Out of the Park

 

アストロボール 世界一を成し遂げた新たな戦術
 

 

 アストロズの首脳陣は抜群に頭が切れると評判の人たちで、かつてはセントルイス・カージナルスのスカウト部門を率いて輝かしい成功を収めたこともあった。けれども、ヒューストンでの彼らは、来るシーズンも来るシーズンも負け続けるばかりで、ついには野球界に限らずスポーツ界全体での物笑いの種だと揶揄されるまでになっていたのだ。1年近い交渉の後、球団は2014年のドラフト会議の1巡目からホームでのロサンゼルス・エンゼルスとの3連戦までの間、組織内部に自由にアクセスしてもいいという、前例のない許可を私に与えてくれた。

 彼らには何らかの計画があるに違いない。私はそれを見つけ出したいと思った。

 そこで私が見つけたことは、いろいろな意味で驚くべき事実だった。

 

 そのスイッチヒッターは「自らのバットスイングに執着し、2種類のスイングを維持しながら完成の域にまで高めようとするうちに、ロイヤルズのビデオ室に入りびたり始め、自分の打席の映像を見ては、欠陥の兆候がないか、効率の悪いところはないか探すようになった」。やがて彼の「視線は投手の方に向き始める。何度も繰り返し見ているうちに、投手の癖を見分けられるようになり、それを利用できるのではないかということに気づいた。なかでも投手がうっかり漏らす球種や球筋のヒントを見抜くことが得意になった。投手がある球種を投げる前に別の球種の時と違う動きを見せるか、またはあるコースを狙って投げる前に別のコースを狙う時と違う動きを見せるかが、わかるようになったのだ」。

 彼はこの秘儀を惜しみなく同僚に伝授した。そればかりではない。プエルトリコ出身、ヒスパニックの彼は「アメリカ人の選手とラテンアメリカ系の選手の間にどうしても存在する溝を埋めることに精力を注いだ。……二つの言語があって当たり前の環境を作りたかった」。

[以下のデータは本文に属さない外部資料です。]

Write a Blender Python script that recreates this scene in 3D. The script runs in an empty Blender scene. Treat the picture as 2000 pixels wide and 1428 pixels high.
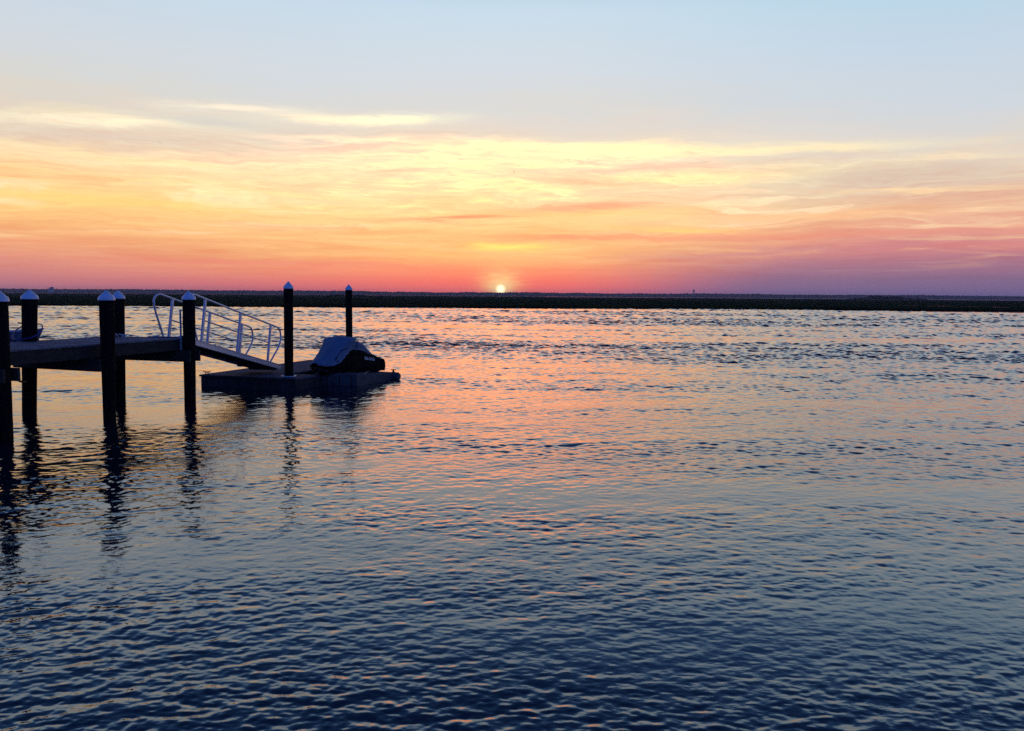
import bpy, math, random
import numpy as np
from math import sin, cos, pi, radians, atan2, sqrt, exp
from mathutils import Vector, Matrix

random.seed(7)
rng = np.random.default_rng(11)
S = bpy.context.scene
C = S.collection

# ------------------------------------------------------------------ camera
cam = bpy.data.cameras.new("camera")
cam.sensor_width = 36.0
cam.lens = 29.0
cam.clip_start = 0.1
cam.clip_end = 30000
co = bpy.data.objects.new("camera", cam)
C.objects.link(co)
PITCH, ROLL = radians(4.850), radians(0.401)
fw = Vector((0, cos(PITCH), -sin(PITCH))); up0 = Vector((0, sin(PITCH), cos(PITCH))); rt0 = Vector((1, 0, 0))
rt = cos(ROLL) * rt0 + sin(ROLL) * up0
up = -sin(ROLL) * rt0 + cos(ROLL) * up0
m = Matrix((rt, up, -fw)).transposed().to_4x4()
m.translation = Vector((0, 0, 2.8))
co.matrix_world = m
S.camera = co

# ------------------------------------------------------------------ render look
S.view_settings.view_transform = 'Standard'
S.view_settings.look = 'None'
S.view_settings.exposure = 0.0
S.view_settings.gamma = 1.0
S.render.engine = 'CYCLES'
S.cycles.max_bounces = 6
S.cycles.glossy_bounces = 4
S.cycles.diffuse_bounces = 3
S.cycles.volume_bounces = 1
S.cycles.transmission_bounces = 2
S.cycles.use_denoising = False
S.cycles.use_adaptive_sampling = False
S.cycles.sample_clamp_indirect = 4.0


def lin(c):
    r = []
    for v in c[:3]:
        v = v / 255.0
        r.append(v / 12.92 if v <= 0.04045 else ((v + 0.055) / 1.055) ** 2.4)
    return (r[0], r[1], r[2], 1.0)


SUN_AZ, SUN_EL = -0.82, 0.41          # degrees, azimuth measured from +Y towards +X

# ------------------------------------------------------------------ sky (world)
world = bpy.data.worlds.new("World")
S.world = world
world.use_nodes = True
nt = world.node_tree
nt.nodes.clear()
N, Lk = nt.nodes, nt.links


def plug(sock, v):
    if isinstance(v, bpy.types.NodeSocket):
        Lk.new(v, sock)
    else:
        sock.default_value = v


def mth(op, a, b=None, c=None, clamp=False):
    n = N.new("ShaderNodeMath"); n.operation = op; n.use_clamp = clamp
    plug(n.inputs[0], a)
    if b is not None: plug(n.inputs[1], b)
    if c is not None: plug(n.inputs[2], c)
    return n.outputs[0]


def vmth(op, a, b=None):
    n = N.new("ShaderNodeVectorMath"); n.operation = op
    plug(n.inputs[0], a)
    if b is not None: plug(n.inputs[1], b)
    return n.outputs["Value"] if op in ('DOT_PRODUCT', 'LENGTH') else n.outputs[0]


def mixc(f, a, b, mode='MIX'):
    n = N.new("ShaderNodeMix"); n.data_type = 'RGBA'; n.blend_type = mode
    n.clamp_factor = True
    plug(n.inputs[0], f); plug(n.inputs[6], a); plug(n.inputs[7], b)
    return n.outputs[2]


def smooth(v, a, b, lo=0.0, hi=1.0):
    n = N.new("ShaderNodeMapRange"); n.interpolation_type = 'SMOOTHSTEP'
    plug(n.inputs[0], v)
    n.inputs[1].default_value = a; n.inputs[2].default_value = b
    n.inputs[3].default_value = lo; n.inputs[4].default_value = hi
    return n.outputs[0]


def ramp(v, stops, lo, hi):
    n = N.new("ShaderNodeMapRange"); plug(n.inputs[0], v)
    n.inputs[1].default_value = lo; n.inputs[2].default_value = hi
    r = N.new("ShaderNodeValToRGB"); Lk.new(n.outputs[0], r.inputs[0])
    r.color_ramp.interpolation = 'B_SPLINE' if False else 'EASE'
    r.color_ramp.interpolation = 'LINEAR'
    e = r.color_ramp.elements
    for i, (p, c) in enumerate(stops):
        q = (p - lo) / (hi - lo)
        if i < 2:
            e[i].position = q; e[i].color = lin(c)
        else:
            x = e.new(q); x.color = lin(c)
    return r.outputs[0]


def comb(x, y, z):
    n = N.new("ShaderNodeCombineXYZ")
    plug(n.inputs[0], x); plug(n.inputs[1], y); plug(n.inputs[2], z)
    return n.outputs[0]


def noise(vec, scale, detail=3.0, rough=0.55, dist=0.0):
    n = N.new("ShaderNodeTexNoise"); n.noise_dimensions = '3D'
    Lk.new(vec, n.inputs["Vector"])
    n.inputs["Scale"].default_value = scale; n.inputs["Detail"].default_value = detail
    n.inputs["Roughness"].default_value = rough; n.inputs["Distortion"].default_value = dist
    return n.outputs[0]


tc = N.new("ShaderNodeTexCoord")
dirv = vmth('NORMALIZE', tc.outputs["Generated"])
sx = N.new("ShaderNodeSeparateXYZ"); Lk.new(dirv, sx.inputs[0])
el_raw = mth('MULTIPLY', mth('ARCSINE', sx.outputs[2]), 180 / pi)
el = mth('MAXIMUM', el_raw, 0.02)
az = mth('MULTIPLY', mth('ARCTAN2', sx.outputs[0], sx.outputs[1]), 180 / pi)

# slow warp of the elevation so that the bands are not ruled lines
wv = comb(mth('MULTIPLY', az, 0.055), mth('MULTIPLY', el, 0.30), 3.7)
w1 = mth('SUBTRACT', noise(wv, 1.0, 4, 0.6, 0.6), 0.5)
amp = mth('MULTIPLY', smooth(el, 0.5, 9.0, 0.35, 4.6), smooth(el, 12.0, 17.0, 1.0, 0.25))
elw = mth('ADD', el, mth('MULTIPLY', w1, amp))
tilt = mth('MULTIPLY', az, -0.006)
elw = mth('MAXIMUM', mth('ADD', elw, tilt), 0.0)

# colours of the afterglow against elevation (degrees) left of, at and right of the sun
LEFT = [(0, (178, 122, 140)), (0.9, (192, 130, 141)), (2.0, (222, 143, 134)), (3.2, (244, 162, 126)),
        (4.3, (250, 186, 124)), (5.4, (252, 214, 136)), (6.6, (252, 215, 148)), (8.0, (250, 224, 168)),
        (9.3, (238, 214, 184)), (10.6, (225, 210, 192)), (12.2, (218, 215, 208)), (14.5, (210, 216, 222)),
        (18.0, (198, 213, 228)), (23.0, (178, 204, 228))]
MID = [(0, (236, 106, 108)), (0.9, (246, 124, 112)), (1.8, (252, 158, 114)), (2.8, (253, 192, 124)),
       (4.2, (253, 206, 138)), (5.6, (253, 222, 156)), (7.0, (254, 232, 182)), (8.6, (253, 235, 196)),
       (9.8, (250, 228, 196)), (10.9, (232, 218, 202)), (12.4, (218, 218, 215)), (15.0, (211, 220, 228)),
       (18.5, (200, 221, 235)), (23.0, (178, 207, 232))]
RIGHT = [(0, (118, 104, 148)), (1.0, (134, 108, 144)), (2.0, (172, 120, 142)), (3.0, (216, 136, 136)),
         (4.2, (234, 162, 142)), (5.4, (238, 188, 156)), (6.6, (226, 198, 178)), (7.6, (230, 208, 184)),
         (8.4, (232, 214, 194)), (9.3, (220, 214, 208)), (11.0, (208, 215, 222)), (14.5, (198, 214, 229)),
         (17.5, (184, 214, 232)), (23.0, (160, 198, 228))]
cL = ramp(elw, LEFT, 0, 23); cM = ramp(elw, MID, 0, 23); cR = ramp(elw, RIGHT, 0, 23)
fL = mth('POWER', smooth(az, -40.0, -1.0), 0.8); fR = smooth(mth('MULTIPLY', az, smooth(el, 0.0, 5.0, 1.75, 1.0)), 0.0, 31.0)
sky = mixc(fR, mixc(fL, cL, cM), cR)

# placed banks of cirrus: (azimuth, elevation, half width, half height, slope, colour, strength)
CIRRUS = [
    (-24.6, 10.45, 6.6, 0.42, 0.075, (255, 246, 214), 0.95), (-18.5, 11.75, 3.6, 0.26, 0.03, (255, 244, 222), 0.75),
    (-14.0, 11.45, 2.2, 0.36, 0.00, (255, 243, 214), 0.7), (-9.2, 11.55, 4.6, 0.36, 0.05, (255, 246, 220), 0.9),
    (-11.5, 10.2, 8.5, 0.26, 0.02, (254, 238, 208), 0.7), (4.5, 9.85, 9.5, 0.42, -0.03, (254, 244, 200), 0.9),
    (-4.5, 8.7, 9.0, 0.85, 0.03, (254, 238, 196), 0.7), (17.0, 9.5, 9.0, 0.28, -0.02, (254, 240, 196), 0.8),
    (12.0, 7.8, 8.5, 0.5, 0.03, (254, 240, 180), 0.8), (27.5, 8.5, 4.5, 0.18, -0.05, (252, 232, 196), 0.8),
    (-27.0, 8.3, 8.0, 0.32, -0.05, (254, 236, 180), 0.7), (-25.0, 5.6, 9.0, 0.42, -0.01, (254, 224, 132), 0.7),
    (-14.0, 6.5, 8.0, 0.25, -0.07, (255, 236, 170), 0.55), (0.0, 3.35, 2.0, 0.26, 0.0, (255, 234, 124), 0.9),
    (11.0, 4.45, 4.6, 0.2, -0.05, (254, 214, 130), 0.8), (25.5, 6.65, 5.5, 0.12, -0.03, (254, 226, 176), 0.8),
    (5.0, 5.6, 7.5, 0.35, 0.03, (254, 214, 136), 0.6), (20.0, 5.2, 8.0, 0.25, 0.02, (250, 204, 150), 0.6),
    (-24.5, 9.45, 8.0, 0.5, 0.01, (229, 209, 190), 0.8), (-19.5, 10.85, 3.4, 0.3, 0.0, (216, 211, 202), 0.8),
    (25.0, 7.6, 7.0, 0.62, 0.02, (222, 198, 178), 0.85), (10.2, 8.6, 4.2, 0.22, 0.02, (240, 202, 172), 0.75),
    (6.0, 7.6, 4.0, 0.22, -0.06, (246, 200, 158), 0.6), (-3.4, 5.2, 4.2, 0.17, 0.04, (244, 158, 116), 0.85),
    (5.5, 6.1, 5.5, 0.28, 0.06, (247, 172, 132), 0.75), (-8.0, 8.2, 2.2, 0.22, 0.05, (248, 206, 164), 0.7),
    (20.0, 3.1, 10.0, 0.25, 0.045, (205, 134, 140), 0.7), (5.5, 3.95, 6.0, 0.2, 0.0, (250, 158, 118), 0.75),
    (17.0, 4.0, 8.0, 0.22, 0.02, (240, 150, 130), 0.6), (-12.0, 4.3, 8.0, 0.22, -0.02, (250, 176, 116), 0.5),
    (-16.0, 2.0, 12.0, 0.22, -0.01, (240, 138, 122), 0.5), (22.0, 8.9, 6.0, 0.25, -0.02, (226, 212, 196), 0.6),
]
ev = comb(mth('MULTIPLY', az, 0.16), mth('MULTIPLY', el, 1.15), 9.1)
e1 = mth('SUBTRACT', noise(ev, 1.0, 8, 0.68, 0.8), 0.5)
elc = mth('ADD', el, mth('MULTIPLY', e1, 1.25))
ev2 = comb(mth('MULTIPLY', az, 0.10), mth('MULTIPLY', el, 0.8), 21.3)
azc = mth('ADD', az, mth('MULTIPLY', mth('SUBTRACT', noise(ev2, 1.0, 4, 0.6, 0.5), 0.5), 7.0))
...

 かくして本書が訴える「チームの和」を体現するこのプレイヤー、その名をカルロス・ベルトランと言う。サイン解読の首謀者と名指された、あの選手である。

 

 3年連続で100敗を喫した弱小集団が、そこからわずか4年でワールドシリーズを掴み取る、Astrosの奇跡は一転、Trashtrosスキャンダルとして後世に語り継がれることを余儀なくされた。今となっては、本書の記述、というよりもチームの成功を額面通りに受け取る者は誰もいない。

 さりとて、チーティングを論拠に彼らの物語は全否定されねばならないのだろうか。

 プエルトリコの片隅から時に「24/7」と揶揄されるほどのワーカホリックをもって全米ドラフト1位を掴み取り、ポストA-ロッドと目される地位にまで駆け上がったカルロス・コレアの血と汗は果たしてフェイクなのだろうか。吃音症持ちのジョージ・スプリンガーにとって、フィールド上での課題の修正など、「食事をオーダーするたびに克服しなければならなかった困難とは比べものにならないほど簡単な話だった」、そんな彼の「成長マインドセット」までもが嘲笑を浴びせられねばならないのだろうか。「バットの芯に当てて強い打球を飛ばせる球に、すなわち相手に大きなダメージを与えられる球に絞ってスイングしたらどうだろうか」、身長170センチに満たないホセ・アルトゥーベのスタッツを電子機器はすべて説明してくれるのだろうか。「年俸が安くて若い才能の持ち主の3選手がメジャーに昇格してフリーエージェントになるまでの18年分を差し出し、代わりに高額年俸のベテラン投手の2年分を手にする」、ホームタウンがハリケーンに襲われる最中、ジャスティン・ヴァーランダー獲得にあたってあえて自らのポリシーを曲げた、時のGMジェフ・ルーノーの「直観gut」さえもがチーターの一語で片付けられねばならないのだろうか。

マネーボール』のその先で、「数値化できないからといって、存在しないという意味にはならない」、いかなる醜聞をもってしても、この『アストロボール』の輝きをかき消すことなど決してできない。